_STATED TASK:_
Using the listing below, copy exactly the lines from the one containing "Recreate this scene" to the one containing "from mathutils import Vector", both lines included, and no others.

_SUPPLIED ENTRIES:_
<<<<
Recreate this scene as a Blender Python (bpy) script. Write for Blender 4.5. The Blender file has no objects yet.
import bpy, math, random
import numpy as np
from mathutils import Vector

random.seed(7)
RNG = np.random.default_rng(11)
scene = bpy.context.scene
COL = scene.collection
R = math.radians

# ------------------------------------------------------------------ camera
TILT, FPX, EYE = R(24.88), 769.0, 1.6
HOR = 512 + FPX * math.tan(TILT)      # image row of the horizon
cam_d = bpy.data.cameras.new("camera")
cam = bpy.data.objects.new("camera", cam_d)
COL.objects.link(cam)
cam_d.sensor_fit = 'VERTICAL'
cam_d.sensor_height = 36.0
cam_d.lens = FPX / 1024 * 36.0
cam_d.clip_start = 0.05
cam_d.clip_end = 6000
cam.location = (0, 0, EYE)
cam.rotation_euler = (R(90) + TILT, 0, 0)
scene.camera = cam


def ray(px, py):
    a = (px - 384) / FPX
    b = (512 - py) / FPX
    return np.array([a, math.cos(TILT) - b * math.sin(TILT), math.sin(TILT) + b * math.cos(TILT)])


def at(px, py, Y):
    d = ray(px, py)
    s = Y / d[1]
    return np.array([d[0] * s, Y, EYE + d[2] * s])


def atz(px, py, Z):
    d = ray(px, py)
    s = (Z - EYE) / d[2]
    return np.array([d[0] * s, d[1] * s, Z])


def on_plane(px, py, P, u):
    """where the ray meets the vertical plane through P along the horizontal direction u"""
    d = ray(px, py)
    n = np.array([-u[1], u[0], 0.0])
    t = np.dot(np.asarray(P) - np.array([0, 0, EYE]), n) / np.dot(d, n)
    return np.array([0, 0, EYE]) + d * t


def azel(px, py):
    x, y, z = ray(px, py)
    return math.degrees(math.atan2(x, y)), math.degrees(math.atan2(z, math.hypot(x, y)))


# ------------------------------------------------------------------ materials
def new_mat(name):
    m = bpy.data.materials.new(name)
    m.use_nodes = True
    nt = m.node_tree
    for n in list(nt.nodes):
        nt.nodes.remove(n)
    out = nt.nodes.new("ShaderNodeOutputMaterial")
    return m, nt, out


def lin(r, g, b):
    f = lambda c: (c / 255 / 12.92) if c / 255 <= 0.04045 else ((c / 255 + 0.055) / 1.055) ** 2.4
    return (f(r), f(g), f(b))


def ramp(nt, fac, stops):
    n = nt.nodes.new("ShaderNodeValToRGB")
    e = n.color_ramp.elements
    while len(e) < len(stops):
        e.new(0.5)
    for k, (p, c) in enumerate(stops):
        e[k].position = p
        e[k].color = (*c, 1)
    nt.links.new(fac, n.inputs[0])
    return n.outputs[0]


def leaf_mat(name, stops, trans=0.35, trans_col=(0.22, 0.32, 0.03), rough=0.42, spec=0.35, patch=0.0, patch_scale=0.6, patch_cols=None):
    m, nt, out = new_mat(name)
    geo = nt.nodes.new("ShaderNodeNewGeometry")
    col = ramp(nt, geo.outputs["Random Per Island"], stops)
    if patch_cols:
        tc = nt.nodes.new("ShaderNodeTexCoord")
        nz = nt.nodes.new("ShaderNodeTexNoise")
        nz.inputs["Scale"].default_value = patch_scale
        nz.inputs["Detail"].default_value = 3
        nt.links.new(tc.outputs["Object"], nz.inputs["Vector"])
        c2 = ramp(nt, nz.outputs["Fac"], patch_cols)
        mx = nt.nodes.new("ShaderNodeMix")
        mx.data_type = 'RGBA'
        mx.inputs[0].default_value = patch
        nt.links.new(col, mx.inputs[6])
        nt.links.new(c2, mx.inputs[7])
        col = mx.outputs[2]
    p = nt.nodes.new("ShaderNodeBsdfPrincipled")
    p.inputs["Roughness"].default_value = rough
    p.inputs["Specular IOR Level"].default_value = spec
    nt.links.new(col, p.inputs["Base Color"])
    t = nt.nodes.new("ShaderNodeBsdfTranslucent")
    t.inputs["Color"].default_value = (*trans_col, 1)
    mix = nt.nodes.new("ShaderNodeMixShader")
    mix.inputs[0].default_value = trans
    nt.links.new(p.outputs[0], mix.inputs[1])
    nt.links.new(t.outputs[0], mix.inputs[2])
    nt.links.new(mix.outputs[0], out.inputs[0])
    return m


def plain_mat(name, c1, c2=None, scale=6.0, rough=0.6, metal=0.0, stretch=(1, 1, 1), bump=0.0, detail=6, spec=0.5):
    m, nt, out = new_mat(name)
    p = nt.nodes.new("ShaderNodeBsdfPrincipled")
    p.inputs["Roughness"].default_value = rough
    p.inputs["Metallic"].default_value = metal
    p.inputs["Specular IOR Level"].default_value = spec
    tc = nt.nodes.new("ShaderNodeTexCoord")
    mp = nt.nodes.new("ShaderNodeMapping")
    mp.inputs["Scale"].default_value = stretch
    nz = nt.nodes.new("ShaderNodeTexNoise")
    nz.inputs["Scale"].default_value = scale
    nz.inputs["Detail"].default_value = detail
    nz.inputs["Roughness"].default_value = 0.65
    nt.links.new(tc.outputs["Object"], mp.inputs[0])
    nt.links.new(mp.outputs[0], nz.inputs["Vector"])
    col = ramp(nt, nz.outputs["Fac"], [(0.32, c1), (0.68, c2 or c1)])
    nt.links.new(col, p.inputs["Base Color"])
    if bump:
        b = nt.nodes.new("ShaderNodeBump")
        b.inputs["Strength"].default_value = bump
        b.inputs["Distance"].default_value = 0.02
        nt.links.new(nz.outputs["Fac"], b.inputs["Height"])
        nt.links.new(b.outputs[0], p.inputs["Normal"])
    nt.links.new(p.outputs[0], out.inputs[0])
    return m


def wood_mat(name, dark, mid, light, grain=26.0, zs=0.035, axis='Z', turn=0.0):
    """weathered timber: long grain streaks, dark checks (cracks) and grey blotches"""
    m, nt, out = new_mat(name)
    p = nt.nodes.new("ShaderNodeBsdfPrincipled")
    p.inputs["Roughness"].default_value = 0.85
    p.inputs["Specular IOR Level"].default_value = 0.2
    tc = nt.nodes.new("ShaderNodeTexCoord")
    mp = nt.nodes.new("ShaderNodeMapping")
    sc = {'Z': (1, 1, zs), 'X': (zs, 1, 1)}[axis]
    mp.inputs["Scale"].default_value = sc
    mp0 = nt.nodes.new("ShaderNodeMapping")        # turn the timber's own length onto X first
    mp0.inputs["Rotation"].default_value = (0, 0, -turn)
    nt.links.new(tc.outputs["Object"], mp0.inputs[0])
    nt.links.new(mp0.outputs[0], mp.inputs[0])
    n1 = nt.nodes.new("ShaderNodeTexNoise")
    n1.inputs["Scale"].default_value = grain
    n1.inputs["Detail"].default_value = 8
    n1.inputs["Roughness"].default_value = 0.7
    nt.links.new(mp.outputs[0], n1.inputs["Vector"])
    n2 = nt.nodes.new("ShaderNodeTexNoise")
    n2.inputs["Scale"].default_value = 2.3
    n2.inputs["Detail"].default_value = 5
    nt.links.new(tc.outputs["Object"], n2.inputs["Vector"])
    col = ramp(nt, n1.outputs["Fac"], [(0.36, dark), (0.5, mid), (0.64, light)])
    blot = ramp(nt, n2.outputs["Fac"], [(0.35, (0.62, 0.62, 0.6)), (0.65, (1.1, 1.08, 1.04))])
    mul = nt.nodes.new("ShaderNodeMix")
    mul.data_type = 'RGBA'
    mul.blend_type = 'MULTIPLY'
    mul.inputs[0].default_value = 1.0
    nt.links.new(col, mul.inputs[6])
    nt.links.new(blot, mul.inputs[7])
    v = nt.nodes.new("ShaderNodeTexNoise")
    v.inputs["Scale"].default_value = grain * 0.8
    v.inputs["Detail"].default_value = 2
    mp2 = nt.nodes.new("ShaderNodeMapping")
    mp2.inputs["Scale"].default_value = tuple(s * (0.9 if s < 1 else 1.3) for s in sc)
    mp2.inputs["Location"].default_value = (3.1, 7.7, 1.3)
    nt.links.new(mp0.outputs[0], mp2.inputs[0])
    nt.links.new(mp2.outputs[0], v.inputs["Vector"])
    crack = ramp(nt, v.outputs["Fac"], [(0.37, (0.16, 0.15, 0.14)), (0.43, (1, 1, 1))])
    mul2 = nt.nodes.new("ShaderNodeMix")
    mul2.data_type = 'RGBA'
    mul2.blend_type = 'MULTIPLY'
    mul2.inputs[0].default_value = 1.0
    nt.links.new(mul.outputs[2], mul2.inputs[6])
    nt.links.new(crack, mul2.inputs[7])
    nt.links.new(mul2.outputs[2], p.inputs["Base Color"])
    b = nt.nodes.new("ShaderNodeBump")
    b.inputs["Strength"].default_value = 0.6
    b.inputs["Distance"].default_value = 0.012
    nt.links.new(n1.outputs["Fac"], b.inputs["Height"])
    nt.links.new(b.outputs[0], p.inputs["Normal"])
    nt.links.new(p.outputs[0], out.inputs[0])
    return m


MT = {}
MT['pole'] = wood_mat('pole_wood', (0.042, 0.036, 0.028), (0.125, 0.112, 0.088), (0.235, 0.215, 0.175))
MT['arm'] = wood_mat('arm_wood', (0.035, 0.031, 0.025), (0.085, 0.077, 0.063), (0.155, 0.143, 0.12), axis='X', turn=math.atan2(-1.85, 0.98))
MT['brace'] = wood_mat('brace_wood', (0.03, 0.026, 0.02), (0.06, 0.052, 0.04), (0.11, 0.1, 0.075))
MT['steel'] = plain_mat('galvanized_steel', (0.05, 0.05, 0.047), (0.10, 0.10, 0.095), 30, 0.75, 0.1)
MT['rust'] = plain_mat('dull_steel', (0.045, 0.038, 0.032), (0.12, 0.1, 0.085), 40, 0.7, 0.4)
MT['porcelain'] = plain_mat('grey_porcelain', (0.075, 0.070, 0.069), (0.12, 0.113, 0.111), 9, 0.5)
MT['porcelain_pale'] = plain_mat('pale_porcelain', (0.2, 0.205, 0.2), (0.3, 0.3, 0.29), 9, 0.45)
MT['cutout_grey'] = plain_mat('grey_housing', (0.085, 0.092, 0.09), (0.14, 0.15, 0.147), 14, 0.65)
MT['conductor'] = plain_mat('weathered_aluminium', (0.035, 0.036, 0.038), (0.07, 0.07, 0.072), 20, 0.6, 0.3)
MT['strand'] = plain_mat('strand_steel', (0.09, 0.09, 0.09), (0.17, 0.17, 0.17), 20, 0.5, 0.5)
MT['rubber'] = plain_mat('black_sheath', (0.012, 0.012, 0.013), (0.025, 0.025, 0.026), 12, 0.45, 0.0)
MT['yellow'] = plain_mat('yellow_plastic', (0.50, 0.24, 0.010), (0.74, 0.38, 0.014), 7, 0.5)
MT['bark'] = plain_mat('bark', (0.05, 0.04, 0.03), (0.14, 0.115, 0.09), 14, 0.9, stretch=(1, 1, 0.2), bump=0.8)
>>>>
<<<<
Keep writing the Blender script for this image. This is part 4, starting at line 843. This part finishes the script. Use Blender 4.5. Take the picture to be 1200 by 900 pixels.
>>>>
_ANSWER TO THE PROBLEM:_
Recreate this scene as a Blender Python (bpy) script. Write for Blender 4.5. The Blender file has no objects yet.
import bpy, math, random
import numpy as np
from mathutils import Vector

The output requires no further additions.